The English language is changing, for better or worse. There are many who view the apparently unstoppable rise of greengrocers apostrophe's3, split infinitives, dangling participles, loss of the aspirated "wh", blah, blah, blah, with a sort of soul-sapping dread.

Back in 1926, however, the famed HW Fowler was chilled enough in his Modern English Usage to acknowledge that the evolution of English was not necessarily leading inexorably to catastrophe. The use of decimate to mean “the destruction in any way of a large proportion of anything reckoned by number” was, he conceded, "natural".
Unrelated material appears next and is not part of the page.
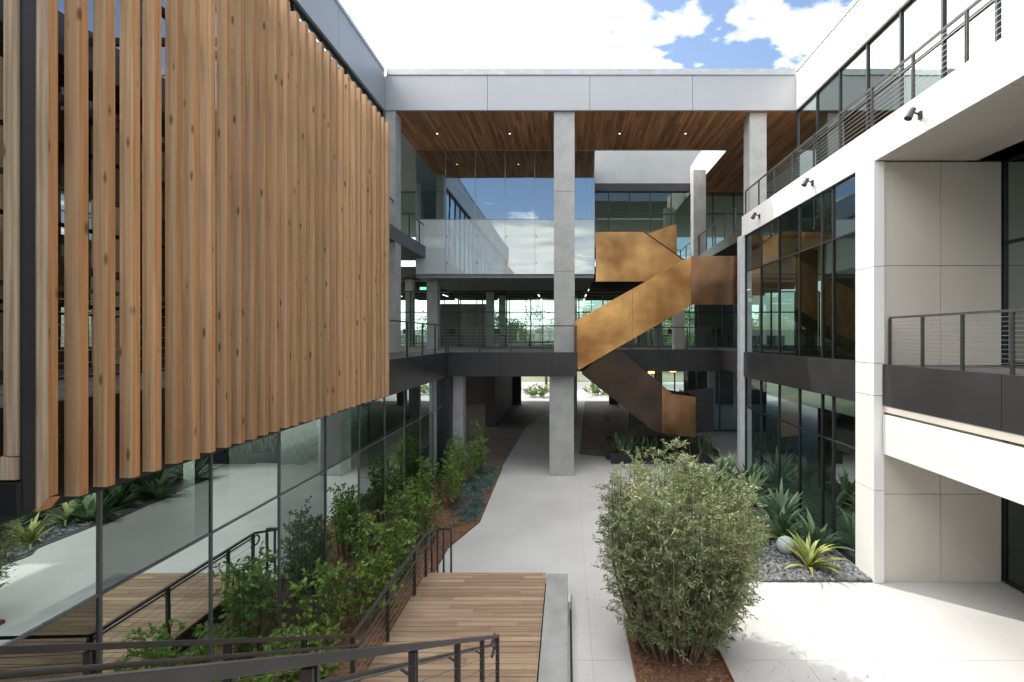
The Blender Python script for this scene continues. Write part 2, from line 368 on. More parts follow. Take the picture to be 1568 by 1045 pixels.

We'll leave it to you lot to ponder George Bush's nucular policy and the scandal of "for free", and conclude by noting that on the matter of "nouveau cretanism", we personally prefer "usuage", "ignorent", "ignorence" rendered as "usage", "ignorant" and "ignorance", but then we're a bit old skool ourselves when it comes to spelling, innit? ®

Notes

1 The OED agrees, stating that since the mid-17th century, decimate has been used to mean "destroy or remove a large proportion of".

2 For more on the US battle of decimation, try this article from the Boston Globe.

3 In 1985, Robert Burchfield wrote in his excellent The English Language: "The prevalence of incorrect instances of the use of the apostrophe at the present time....suggests that the time is close at hand when this moderately useful device should be abandoned."